Stated exercise ::
Output, word for word, every line from the start of the listing down to and including the line that contains "for o in list(b): b.remove(o)"; include nothing else.

---

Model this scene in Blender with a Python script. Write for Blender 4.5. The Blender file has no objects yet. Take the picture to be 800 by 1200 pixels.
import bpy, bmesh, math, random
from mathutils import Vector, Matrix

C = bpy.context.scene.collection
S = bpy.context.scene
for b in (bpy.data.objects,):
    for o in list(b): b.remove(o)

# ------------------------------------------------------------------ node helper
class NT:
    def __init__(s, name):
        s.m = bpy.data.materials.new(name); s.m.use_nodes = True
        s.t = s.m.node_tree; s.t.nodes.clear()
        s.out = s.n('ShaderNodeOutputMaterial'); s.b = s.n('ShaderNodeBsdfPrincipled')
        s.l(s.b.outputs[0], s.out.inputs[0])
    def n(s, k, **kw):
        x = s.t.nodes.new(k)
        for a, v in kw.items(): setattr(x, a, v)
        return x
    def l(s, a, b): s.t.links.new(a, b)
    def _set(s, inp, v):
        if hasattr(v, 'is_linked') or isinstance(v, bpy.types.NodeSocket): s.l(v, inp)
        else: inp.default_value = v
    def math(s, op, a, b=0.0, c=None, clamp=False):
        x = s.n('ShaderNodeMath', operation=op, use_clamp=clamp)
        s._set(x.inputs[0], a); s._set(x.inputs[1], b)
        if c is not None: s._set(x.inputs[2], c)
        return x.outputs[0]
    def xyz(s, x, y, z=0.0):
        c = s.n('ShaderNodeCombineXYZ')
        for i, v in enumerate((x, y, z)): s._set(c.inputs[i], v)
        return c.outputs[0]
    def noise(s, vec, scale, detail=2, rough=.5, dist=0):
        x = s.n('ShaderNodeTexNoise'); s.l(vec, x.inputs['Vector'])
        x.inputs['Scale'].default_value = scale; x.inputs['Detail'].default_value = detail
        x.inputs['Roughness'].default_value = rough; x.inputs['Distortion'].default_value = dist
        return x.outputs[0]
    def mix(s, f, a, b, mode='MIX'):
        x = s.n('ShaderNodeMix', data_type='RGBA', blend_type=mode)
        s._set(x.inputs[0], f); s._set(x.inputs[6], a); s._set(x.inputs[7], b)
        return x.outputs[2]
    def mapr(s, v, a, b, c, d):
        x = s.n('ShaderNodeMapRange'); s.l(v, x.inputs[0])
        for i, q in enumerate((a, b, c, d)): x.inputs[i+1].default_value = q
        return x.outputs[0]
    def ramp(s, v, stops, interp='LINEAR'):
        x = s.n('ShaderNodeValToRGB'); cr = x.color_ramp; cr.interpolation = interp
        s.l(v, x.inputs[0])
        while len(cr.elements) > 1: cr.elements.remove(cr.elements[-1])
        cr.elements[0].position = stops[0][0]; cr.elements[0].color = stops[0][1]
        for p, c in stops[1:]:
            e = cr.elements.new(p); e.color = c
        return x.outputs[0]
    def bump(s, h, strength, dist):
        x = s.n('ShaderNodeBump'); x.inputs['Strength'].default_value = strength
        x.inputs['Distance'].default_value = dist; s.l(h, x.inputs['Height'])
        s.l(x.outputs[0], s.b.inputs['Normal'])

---

The response ::
Model this scene in Blender with a Python script. Write for Blender 4.5. The Blender file has no objects yet. Take the picture to be 800 by 1200 pixels.
import bpy, bmesh, math, random
from mathutils import Vector, Matrix

C = bpy.context.scene.collection
S = bpy.context.scene
for b in (bpy.data.objects,):
    for o in list(b): b.remove(o)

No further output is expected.